Agora leia a letra da canção:

Nordeste Independente
Elba Ramalho

Composição: Bráulio Tavares/Ivanildo Vilanova

Já que existe no sul esse conceito
Que o nordeste é ruim, seco e ingrato
Já que existe a separação de fato
É preciso torná-la de direito
Quando um dia qualquer isso for feito
Todos dois vão lucrar imensamente
Começando uma vida diferente
De que a gente até hoje tem vivido
Imagina o Brasil ser dividido
E o nordeste ficar independente

Dividindo a partir de Salvador
O nordeste seria outro país
Vigoroso, leal, rico e feliz
Sem dever a ninguém no exterior
Jangadeiro seria o senador
O cassaco de roça era o suplente
Cantador de viola o presidente
O vaqueiro era o líder do partido
Imagina o Brasil ser dividido
E o nordeste ficar independente

Em Recife o distrito industrial
O idioma ia ser nordestinense
A bandeira de renda cearense
“Asa Branca” era o hino nacional
O folheto era o símbolo oficial
A moeda, o tostão de antigamente
Conselheiro seria o inconfidente
Lampião, o herói inesquecido
Imagina o Brasil ser dividido
E o nordeste ficar independente

O Brasil ia ter de importar
Do nordeste algodão, cana, caju
Carnaúba, laranja, babaçu
Abacaxi e o sal de cozinhar

O arroz, o agave do lugar
O petróleo, a cebola, o aguardente
O nordeste é auto-suficiente
O seu lucro seria garantido
Imagina o Brasil ser dividido
E o nordeste ficar independente

Se isso aí se tornar realidade
E alguém do Brasil nos visitar
Nesse nosso país vai encontrar
Confiança, respeito e amizade
Tem o pão repartido na metade,
Temo prato na mesa, a cama quente
Brasileiro será irmão da gente
Vai pra lá que será bem recebido
Imagina o Brasil ser dividido
E o nordeste ficar independente

Eu não quero, com isso, que vocês
Imaginem que eu tento ser grosseiro
Pois se lembrem que o povo brasileiro
É amigo do povo português
Se um dia a separação se fez
Todos os dois se respeitam no presente
Se isso aí já deu certo antigamente
Nesse exemplo concreto e conhecido
Imagina o Brasil ser dividido
E o nordeste ficar independente

Povo do meu Brasil
Políticos brasileiros
Não pensem que vocês nos enganam
Porque nosso povo não é besta

E por fim veja o texto que é um bom guia de leitura do mapa. Entretanto, um adendo, discordo da conclusão final do autor. Ela tem um cheiro de discurso alckmista. O que seria "modelo de desenvolvimento" para esse país?

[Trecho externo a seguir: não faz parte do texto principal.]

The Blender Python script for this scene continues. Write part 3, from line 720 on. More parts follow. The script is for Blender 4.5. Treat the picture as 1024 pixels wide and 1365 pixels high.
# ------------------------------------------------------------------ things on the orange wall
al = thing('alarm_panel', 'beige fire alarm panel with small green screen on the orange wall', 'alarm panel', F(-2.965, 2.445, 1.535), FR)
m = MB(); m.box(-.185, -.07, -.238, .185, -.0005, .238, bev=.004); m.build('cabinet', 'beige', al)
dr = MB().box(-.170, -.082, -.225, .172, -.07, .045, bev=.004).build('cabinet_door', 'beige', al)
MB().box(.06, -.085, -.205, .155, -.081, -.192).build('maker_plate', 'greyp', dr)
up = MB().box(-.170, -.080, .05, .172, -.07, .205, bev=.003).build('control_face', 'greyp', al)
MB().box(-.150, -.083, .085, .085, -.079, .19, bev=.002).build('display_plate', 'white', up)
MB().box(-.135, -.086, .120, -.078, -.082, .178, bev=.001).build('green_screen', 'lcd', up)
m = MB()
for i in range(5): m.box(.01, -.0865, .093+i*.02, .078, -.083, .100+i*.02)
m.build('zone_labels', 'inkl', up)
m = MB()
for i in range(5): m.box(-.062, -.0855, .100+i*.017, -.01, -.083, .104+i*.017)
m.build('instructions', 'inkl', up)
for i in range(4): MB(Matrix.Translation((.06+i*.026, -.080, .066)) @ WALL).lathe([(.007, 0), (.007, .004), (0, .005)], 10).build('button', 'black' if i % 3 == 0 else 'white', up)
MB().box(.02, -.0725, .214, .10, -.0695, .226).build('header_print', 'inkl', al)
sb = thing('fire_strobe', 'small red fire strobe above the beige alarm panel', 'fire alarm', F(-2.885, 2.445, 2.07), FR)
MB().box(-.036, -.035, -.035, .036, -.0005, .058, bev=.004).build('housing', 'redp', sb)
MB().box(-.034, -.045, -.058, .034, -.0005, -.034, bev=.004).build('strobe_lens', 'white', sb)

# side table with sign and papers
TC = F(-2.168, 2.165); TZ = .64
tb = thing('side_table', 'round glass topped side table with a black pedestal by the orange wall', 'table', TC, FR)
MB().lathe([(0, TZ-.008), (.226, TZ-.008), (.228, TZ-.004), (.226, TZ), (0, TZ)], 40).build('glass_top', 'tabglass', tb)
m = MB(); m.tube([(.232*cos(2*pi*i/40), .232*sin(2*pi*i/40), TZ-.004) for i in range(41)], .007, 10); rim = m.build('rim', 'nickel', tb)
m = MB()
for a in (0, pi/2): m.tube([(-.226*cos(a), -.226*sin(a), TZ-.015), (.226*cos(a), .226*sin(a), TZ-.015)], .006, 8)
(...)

O voto de quem teve sua vida tornada menos miserável pelas políticas sociais (que o autor reduz a puro assistencialismo) não é válido?

Ops! Uma mudança concreta na vida do cidadão é inferior ao tal "projeto de desenvolvimento?"

Que tal considerar nesta análise a ampliação do índice de desenvolvimento humano no quesito diminuição da mortalidade infantil pela melhora na alimentação?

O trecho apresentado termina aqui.